Agile Roots Part 2 - Increase Throughput, Decrease Inventory & Operational Costs

Post date: Jan 12, 2014 12:55:28 PM

Throughput is understood as being the overall money got from selling the product or service, meaning that only the active parts - those producing money stay in focus. Agile iterations and sprints are based on prioritization of work according to business value that mirrors market demand which means that work is targeted for monetization purposes according to business environment and willingness to risk exposure when applicable.

As a consequence of the approach above, inventory is decreased. Inventory in software might not be so visible like in other industries but it certainly has costs associated with it and these costs are not easy to quantify. Agile methods have decreased inventory by introducing means to minimize work in process.

Time boxes associated with sprints, creation of user stories and their conversion into tasks meant steering the process to a final state that can be assessed through feedback driving the decision if the implemented feature goes in the final product or not represent the building blocks introduced by agile frameworks with regards to this aspect. Work in process can be regarded as inventory in software since it does not contribute to direct throughput and its existence hides possibility for increasing bugs, mistakes and technical debt. Time boxes and prioritization both in Scrum and Kanban minimize these costs. There are also technical strategies besides the agile framework such as continuous delivery that saves inventory costs but usually such setups are used with agile.

Decreasing operational expense goes inline with decreasing inventory costs because in agile cross functional teams imply the idea of generalizing specialists meaning that important skills for software delivery are distributed in a widespread manner helping in faster deliveries while decreasing time to market and allowing for risk mitigation.
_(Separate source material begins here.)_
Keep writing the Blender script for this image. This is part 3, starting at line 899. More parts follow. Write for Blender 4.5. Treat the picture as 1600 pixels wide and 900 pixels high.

Other techniques such as testing and deployment automation as part of continuous delivery also decrease operational costs and they are usually employed together with agile methods. Fast feedback, if negative eases the decision to stop an initiative because of its lack of success early in the process and this means saving money - a.k.a. decreasing inventory(work in process) and operational expense (cost of work associated with this endeavor). Agile provides support for this sort of feedback early and often, in an iterative manner via sprint retrospectives demos.

Like in any other industry also in software the goal of a company can be translated as increased throughput while decreasing inventory and operational costs and agile methods give a straight process framework that allows doing it.